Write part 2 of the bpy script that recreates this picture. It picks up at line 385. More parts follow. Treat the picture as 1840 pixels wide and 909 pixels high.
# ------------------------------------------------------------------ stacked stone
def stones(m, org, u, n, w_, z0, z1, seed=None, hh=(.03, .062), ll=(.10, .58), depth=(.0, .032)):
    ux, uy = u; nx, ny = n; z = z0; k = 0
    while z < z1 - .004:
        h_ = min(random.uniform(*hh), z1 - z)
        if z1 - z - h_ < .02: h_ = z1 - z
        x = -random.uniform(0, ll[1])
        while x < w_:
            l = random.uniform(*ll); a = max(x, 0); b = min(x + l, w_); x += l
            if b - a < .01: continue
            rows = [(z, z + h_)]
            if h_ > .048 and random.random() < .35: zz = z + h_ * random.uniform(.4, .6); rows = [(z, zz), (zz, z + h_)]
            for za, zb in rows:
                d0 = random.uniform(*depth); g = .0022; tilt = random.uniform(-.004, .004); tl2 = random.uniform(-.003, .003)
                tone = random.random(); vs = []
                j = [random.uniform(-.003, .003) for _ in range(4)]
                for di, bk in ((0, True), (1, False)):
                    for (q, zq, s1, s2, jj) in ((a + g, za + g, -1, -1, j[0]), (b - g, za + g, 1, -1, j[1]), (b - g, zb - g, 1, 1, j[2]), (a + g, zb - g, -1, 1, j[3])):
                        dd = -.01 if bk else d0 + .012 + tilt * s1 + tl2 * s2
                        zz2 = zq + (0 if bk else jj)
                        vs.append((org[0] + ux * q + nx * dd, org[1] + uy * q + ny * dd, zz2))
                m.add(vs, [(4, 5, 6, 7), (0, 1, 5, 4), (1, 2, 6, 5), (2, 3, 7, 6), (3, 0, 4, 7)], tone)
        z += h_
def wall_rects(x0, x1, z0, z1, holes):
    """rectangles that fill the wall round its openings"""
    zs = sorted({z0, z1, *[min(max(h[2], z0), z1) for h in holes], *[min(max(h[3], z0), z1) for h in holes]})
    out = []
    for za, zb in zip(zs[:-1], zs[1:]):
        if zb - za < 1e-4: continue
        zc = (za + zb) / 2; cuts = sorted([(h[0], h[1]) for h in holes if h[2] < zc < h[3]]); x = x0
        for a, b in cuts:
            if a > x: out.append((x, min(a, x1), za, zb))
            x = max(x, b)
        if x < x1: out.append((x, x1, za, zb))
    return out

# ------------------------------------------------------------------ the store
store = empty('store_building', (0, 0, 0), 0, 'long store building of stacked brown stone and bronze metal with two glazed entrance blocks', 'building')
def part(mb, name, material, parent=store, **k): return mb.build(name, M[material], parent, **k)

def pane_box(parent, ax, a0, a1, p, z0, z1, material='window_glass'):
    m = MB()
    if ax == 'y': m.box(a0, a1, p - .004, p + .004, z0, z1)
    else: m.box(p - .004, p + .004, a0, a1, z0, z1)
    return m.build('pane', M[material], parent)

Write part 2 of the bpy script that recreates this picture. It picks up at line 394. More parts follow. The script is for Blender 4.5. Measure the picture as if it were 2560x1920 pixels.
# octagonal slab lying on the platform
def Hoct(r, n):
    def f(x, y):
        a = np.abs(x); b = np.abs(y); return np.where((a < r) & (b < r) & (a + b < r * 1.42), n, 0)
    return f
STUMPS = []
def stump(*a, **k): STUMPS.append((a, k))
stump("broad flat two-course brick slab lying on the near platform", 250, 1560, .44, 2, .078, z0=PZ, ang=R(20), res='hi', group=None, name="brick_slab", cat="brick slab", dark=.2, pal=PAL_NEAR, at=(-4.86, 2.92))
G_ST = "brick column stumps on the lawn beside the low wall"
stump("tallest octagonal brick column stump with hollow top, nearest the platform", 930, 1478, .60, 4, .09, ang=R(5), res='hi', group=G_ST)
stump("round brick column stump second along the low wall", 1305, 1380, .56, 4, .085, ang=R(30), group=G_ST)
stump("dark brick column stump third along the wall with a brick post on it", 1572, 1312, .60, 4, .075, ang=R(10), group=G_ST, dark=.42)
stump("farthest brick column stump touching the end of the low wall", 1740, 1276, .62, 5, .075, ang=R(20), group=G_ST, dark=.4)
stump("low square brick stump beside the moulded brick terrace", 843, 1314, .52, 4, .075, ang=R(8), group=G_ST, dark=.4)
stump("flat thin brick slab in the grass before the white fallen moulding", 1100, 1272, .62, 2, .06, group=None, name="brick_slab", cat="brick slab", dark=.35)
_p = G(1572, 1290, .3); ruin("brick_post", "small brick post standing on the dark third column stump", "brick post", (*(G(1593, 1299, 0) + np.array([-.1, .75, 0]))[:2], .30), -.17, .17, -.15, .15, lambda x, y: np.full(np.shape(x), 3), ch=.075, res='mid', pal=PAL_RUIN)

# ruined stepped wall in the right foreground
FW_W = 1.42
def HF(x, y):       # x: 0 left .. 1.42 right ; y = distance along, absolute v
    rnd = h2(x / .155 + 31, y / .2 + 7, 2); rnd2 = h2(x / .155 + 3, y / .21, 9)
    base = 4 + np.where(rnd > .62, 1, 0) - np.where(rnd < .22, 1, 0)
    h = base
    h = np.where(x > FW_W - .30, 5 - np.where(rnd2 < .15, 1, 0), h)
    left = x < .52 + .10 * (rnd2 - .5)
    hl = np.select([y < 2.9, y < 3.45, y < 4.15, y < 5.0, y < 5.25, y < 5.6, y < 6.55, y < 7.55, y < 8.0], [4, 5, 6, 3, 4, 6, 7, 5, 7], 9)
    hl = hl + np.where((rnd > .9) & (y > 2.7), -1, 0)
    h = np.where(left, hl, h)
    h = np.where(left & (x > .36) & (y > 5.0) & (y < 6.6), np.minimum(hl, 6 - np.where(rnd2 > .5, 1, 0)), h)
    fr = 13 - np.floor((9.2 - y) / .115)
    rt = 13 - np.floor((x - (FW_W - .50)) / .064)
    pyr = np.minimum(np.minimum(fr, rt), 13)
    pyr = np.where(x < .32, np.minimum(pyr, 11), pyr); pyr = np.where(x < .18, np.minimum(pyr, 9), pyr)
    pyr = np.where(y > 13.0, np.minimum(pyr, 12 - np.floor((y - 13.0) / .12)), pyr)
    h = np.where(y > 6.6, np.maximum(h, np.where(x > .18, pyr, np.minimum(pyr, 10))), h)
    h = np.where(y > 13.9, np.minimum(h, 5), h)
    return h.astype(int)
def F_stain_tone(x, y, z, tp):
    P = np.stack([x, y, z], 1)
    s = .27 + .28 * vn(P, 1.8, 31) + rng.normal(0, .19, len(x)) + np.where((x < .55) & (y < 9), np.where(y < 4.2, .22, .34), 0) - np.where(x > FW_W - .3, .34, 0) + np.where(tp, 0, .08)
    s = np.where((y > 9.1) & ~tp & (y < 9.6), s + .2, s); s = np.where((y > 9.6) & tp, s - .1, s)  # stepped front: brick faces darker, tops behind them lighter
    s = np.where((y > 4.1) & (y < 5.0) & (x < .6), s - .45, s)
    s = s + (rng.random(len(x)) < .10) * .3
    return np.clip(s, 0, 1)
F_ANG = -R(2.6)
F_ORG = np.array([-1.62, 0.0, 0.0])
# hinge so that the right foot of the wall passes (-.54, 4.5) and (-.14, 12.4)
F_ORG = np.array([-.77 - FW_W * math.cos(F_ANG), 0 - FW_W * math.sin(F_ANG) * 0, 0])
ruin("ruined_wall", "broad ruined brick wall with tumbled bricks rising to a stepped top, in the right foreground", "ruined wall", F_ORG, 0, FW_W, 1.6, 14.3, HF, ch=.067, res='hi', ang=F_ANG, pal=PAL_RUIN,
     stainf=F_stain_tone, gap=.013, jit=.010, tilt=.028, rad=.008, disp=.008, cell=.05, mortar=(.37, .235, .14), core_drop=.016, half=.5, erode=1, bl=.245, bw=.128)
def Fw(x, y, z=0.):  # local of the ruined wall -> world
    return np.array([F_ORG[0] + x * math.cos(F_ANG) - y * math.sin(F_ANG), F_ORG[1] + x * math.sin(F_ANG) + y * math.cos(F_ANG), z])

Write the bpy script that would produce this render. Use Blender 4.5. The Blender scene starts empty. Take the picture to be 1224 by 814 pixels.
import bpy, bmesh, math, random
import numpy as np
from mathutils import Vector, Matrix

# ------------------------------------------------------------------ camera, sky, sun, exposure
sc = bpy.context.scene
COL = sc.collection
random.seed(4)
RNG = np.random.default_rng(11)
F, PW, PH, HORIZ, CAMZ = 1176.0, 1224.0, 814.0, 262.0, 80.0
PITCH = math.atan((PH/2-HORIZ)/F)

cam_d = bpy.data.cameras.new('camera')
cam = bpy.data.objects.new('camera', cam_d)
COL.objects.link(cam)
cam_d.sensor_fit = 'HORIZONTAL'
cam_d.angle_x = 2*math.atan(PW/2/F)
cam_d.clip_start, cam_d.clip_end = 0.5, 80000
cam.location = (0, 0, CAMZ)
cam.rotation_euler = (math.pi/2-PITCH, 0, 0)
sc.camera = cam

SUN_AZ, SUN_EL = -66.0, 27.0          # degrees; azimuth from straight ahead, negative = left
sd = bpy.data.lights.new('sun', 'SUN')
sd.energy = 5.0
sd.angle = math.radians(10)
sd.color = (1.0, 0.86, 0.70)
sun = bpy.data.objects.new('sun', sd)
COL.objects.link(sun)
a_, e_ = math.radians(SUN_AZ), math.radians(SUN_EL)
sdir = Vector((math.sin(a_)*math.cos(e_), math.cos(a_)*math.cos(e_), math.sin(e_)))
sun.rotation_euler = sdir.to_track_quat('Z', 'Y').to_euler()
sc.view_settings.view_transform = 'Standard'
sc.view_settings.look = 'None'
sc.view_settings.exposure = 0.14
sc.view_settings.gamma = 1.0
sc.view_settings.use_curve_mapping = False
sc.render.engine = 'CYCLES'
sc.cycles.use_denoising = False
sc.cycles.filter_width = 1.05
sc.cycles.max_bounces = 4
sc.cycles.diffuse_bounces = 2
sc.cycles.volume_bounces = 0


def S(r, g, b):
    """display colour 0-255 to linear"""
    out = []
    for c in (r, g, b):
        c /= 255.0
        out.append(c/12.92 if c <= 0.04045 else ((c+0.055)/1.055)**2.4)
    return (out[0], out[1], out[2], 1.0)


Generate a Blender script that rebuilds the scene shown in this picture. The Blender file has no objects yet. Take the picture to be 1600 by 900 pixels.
====
### What the exercise asks
Which lines contain "follow"? Show each of them.

### Worked answer
Write part 2 of the bpy script that recreates this picture. It picks up at line 385. More parts follow. Treat the picture as 1840 pixels wide and 909 pixels high.
Write part 2 of the bpy script that recreates this picture. It picks up at line 394. More parts follow. The script is for Blender 4.5. Measure the picture as if it were 2560x1920 pixels.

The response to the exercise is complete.